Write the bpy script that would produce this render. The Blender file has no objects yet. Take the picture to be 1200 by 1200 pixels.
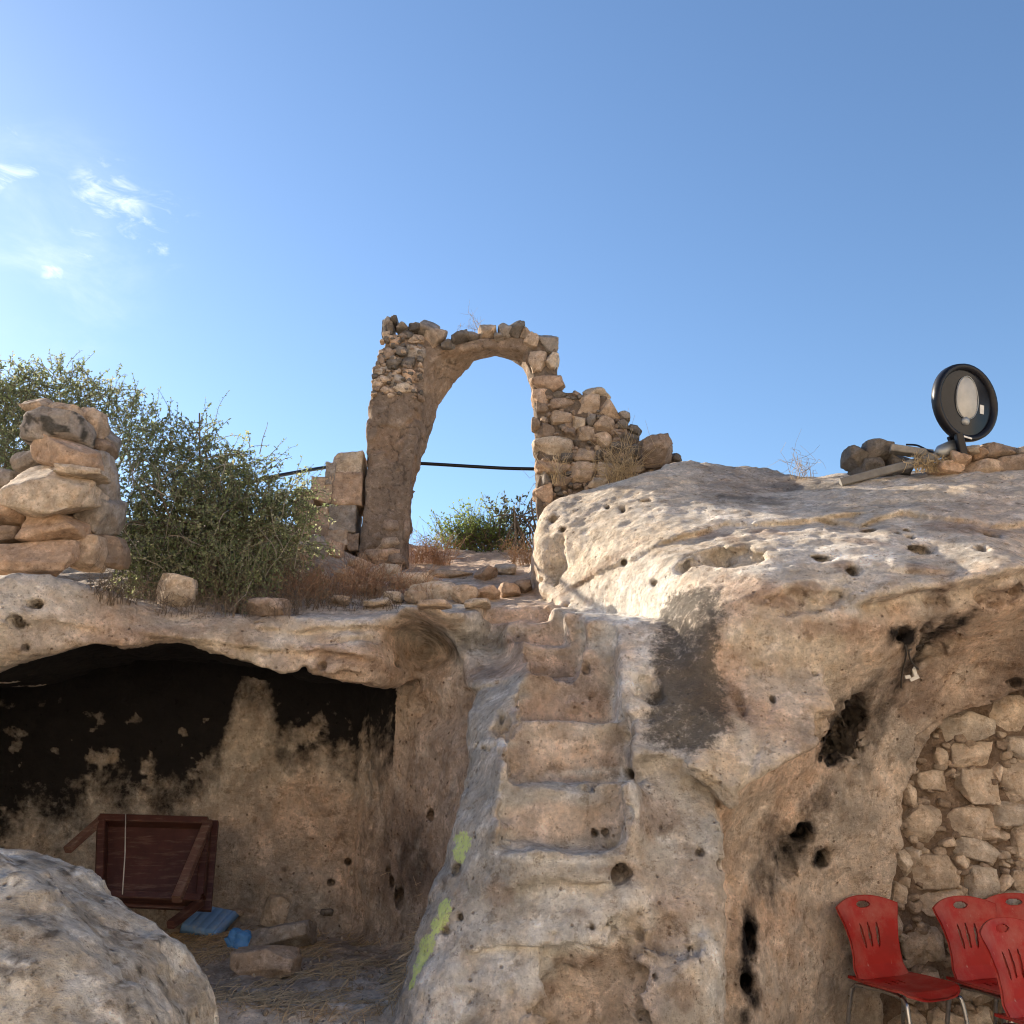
import bpy, math, random, time
import numpy as np
from mathutils import Vector, Matrix, Euler

T0 = time.time()
SC = bpy.context.scene
R = math.radians

# ------------------------------------------------------------------ camera, sky, sun, exposure
PITCH = R(13.9); FOCAL = 1152.0; EYE = 1.6
cam_d = bpy.data.cameras.new('camera'); cam = bpy.data.objects.new('camera', cam_d)
SC.collection.objects.link(cam); SC.camera = cam
cam.location = (0, 0, EYE); cam.rotation_euler = (R(90) + PITCH, 0, 0)
cam_d.sensor_width = 36; cam_d.lens = 36 * FOCAL / 1200.0
cam_d.clip_start = 0.05; cam_d.clip_end = 5000

SUN_EL = R(23); SUN_AZ = R(-50)          # azimuth from +Y towards +X
SKY = 0.073; SUN = 4.5
world = bpy.data.worlds.new('World'); SC.world = world; world.use_nodes = True
def build_world():
    nt = world.node_tree; N = nt.nodes; L = nt.links
    N.clear()
    out = N.new('ShaderNodeOutputWorld'); bg = N.new('ShaderNodeBackground')
    sky = N.new('ShaderNodeTexSky'); sky.sky_type = 'NISHITA'; sky.sun_disc = False
    sky.sun_elevation = SUN_EL; sky.sun_rotation = SUN_AZ
    sky.altitude = 600; sky.air_density = 1.15; sky.dust_density = 0.5; sky.ozone_density = 4.2
    bg.inputs['Strength'].default_value = SKY
    # thin clouds: noise streaks gathered round a few directions of the sky
    tc = N.new('ShaderNodeTexCoord')
    def cloud(dirv, radius, scale, lo, hi, seed, stretch):
        d = N.new('ShaderNodeVectorMath'); d.operation = 'DISTANCE'; d.inputs[1].default_value = dirv
        L.new(tc.outputs['Generated'], d.inputs[0])
        m = N.new('ShaderNodeMapRange'); m.interpolation_type = 'SMOOTHSTEP'
        m.inputs['From Min'].default_value = radius; m.inputs['From Max'].default_value = radius * 0.15
        L.new(d.outputs['Value'], m.inputs['Value'])
        mp = N.new('ShaderNodeMapping'); mp.inputs['Location'].default_value = (seed, seed * 0.7, 0)
        mp.inputs['Rotation'].default_value = (0, R(38), 0); mp.inputs['Scale'].default_value = stretch
        L.new(tc.outputs['Generated'], mp.inputs['Vector'])
        n = N.new('ShaderNodeTexNoise'); n.inputs['Scale'].default_value = scale
        n.inputs['Detail'].default_value = 9; n.inputs['Roughness'].default_value = 0.62
        n.inputs['Distortion'].default_value = 0.5
        L.new(mp.outputs['Vector'], n.inputs['Vector'])
        r = N.new('ShaderNodeMapRange'); r.interpolation_type = 'SMOOTHSTEP'
        r.inputs['From Min'].default_value = lo; r.inputs['From Max'].default_value = hi
        L.new(n.outputs['Fac'], r.inputs['Value'])
        mu = N.new('ShaderNodeMath'); mu.operation = 'MULTIPLY'
        L.new(m.outputs['Result'], mu.inputs[0]); L.new(r.outputs['Result'], mu.inputs[1])
        return mu
    def pdir(px, py):
        u = (px - 600) / FOCAL; v = (600 - py) / FOCAL
        d = Vector((u, math.cos(PITCH) - v * math.sin(PITCH), math.sin(PITCH) + v * math.cos(PITCH))); d.normalize()
        return tuple(d)
    parts = [cloud(pdir(128, 228), 0.045, 26, .44, .86, 1.3, (1, 1, 2.6)),
             cloud(pdir(180, 262), 0.05, 30, .52, .88, 4.1, (1, 1, 2.4)),
             cloud(pdir(98, 284), 0.022, 30, .42, .8, 6.2, (1, 1, 2)),
             cloud(pdir(8, 195), 0.05, 24, .52, .88, 9.2, (1, 1, 2.4)),
             cloud(pdir(60, 318), 0.014, 30, .40, .8, 3.7, (1, 1, 2)),
             cloud(pdir(30, 290), 0.16, 7, .40, 1.35, 7.7, (1, 1, 2.2))]
    cur = parts[0]
    for p in parts[1:]:
        a = N.new('ShaderNodeMath'); a.operation = 'MAXIMUM'
        L.new(cur.outputs[0], a.inputs[0]); L.new(p.outputs[0], a.inputs[1]); cur = a
    mix = N.new('ShaderNodeMix'); mix.data_type = 'RGBA'
    L.new(cur.outputs[0], mix.inputs['Factor'])
    L.new(sky.outputs['Color'], mix.inputs[6]); mix.inputs[7].default_value = (7.2, 7.6, 8.0, 1)
    L.new(mix.outputs[2], bg.inputs['Color'])
    L.new(bg.outputs[0], out.inputs[0])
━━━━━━
** PROBLEM STATEMENT **
Work out the number of lines above that include the string "objects" and write only that number.

** SOLUTION TO THIS TASK **
3